"Drunken" trees listing wildly, cracked highways and sinkholes—all are visible signs of thawing Arctic permafrost. When this frozen soil warms, it releases carbon dioxide, methane and other greenhouse gases as microbes start to thrive on the organic material it contains—a potentially potent source of uncontrollable climate change.

Now new research published in Nature Geoscience shows that such frozen Arctic soil holds nearly twice as much of the organic material that gives rise to planet-warming greenhouse gases as previously estimated.

"When the air temperature rises two to three degrees, the Arctic tundra would switch from a carbon sink to a carbon source," says soil scientist Chien-Lu Ping of the University of Alaska Fairbanks. "The greater the carbon stores, the greater the impact it causes," including even faster warming in the already changing Arctic.

Previous estimates of the amount of carbon stored in Arctic soil had relied on samples taken outside of the region or those from only the topmost layer—accessible by shovel. As a result, these surveys failed to account for organic material deeper down.

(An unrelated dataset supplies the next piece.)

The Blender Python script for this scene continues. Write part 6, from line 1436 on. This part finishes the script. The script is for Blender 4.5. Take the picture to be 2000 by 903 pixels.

So Ping and his colleagues used portable jackhammers to chisel their way three feet (a meter) or more into a variety of landscapes in the Alaskan Arctic, 117 sites in all. Excavating these soil pits, the scientists found that permafrost areas were quickly storing plants and other organic material deep beneath the surface, as much as 10 feet (three meters) in some cases.

The key is the thawing and freezing of the surface layer as well as some of the unique soil formations of the Arctic region, according to Ping. "Frost boils"—deep soil that roils to the surface like bubbles in a boiling pot—and ground cracks allow topsoil to slip below the surface and come into contact with the deep permafrost. This keeps the soil from decomposing—and thereby traps more than 98 petagrams (98 million billion grams) of carbon, or one sixth the total in the atmosphere, according to biogeochemist Christian Beer of the Max Planck Institute for Biogeochemistry in Jena, Germany.

Warming could release most of that carbon. "Warming will increase the decomposition rate of the soil organic matter and more carbon dioxide will be generated," Ping notes. And "warming will thaw the permafrost and release the sequestered carbon," which will also decompose faster in the warmer temperatures.

It remains unclear how much of an impact such thawing permafrost will ultimately have and the sites sampled were solely in North America—leaving the vast tundra of northern Europe and Siberia to be an educated guess. But it is clear that adding even a fraction of the carbon dioxide or methane stored in Arctic soil to the atmosphere would have a "significant impact on Earth's climate," Beer says.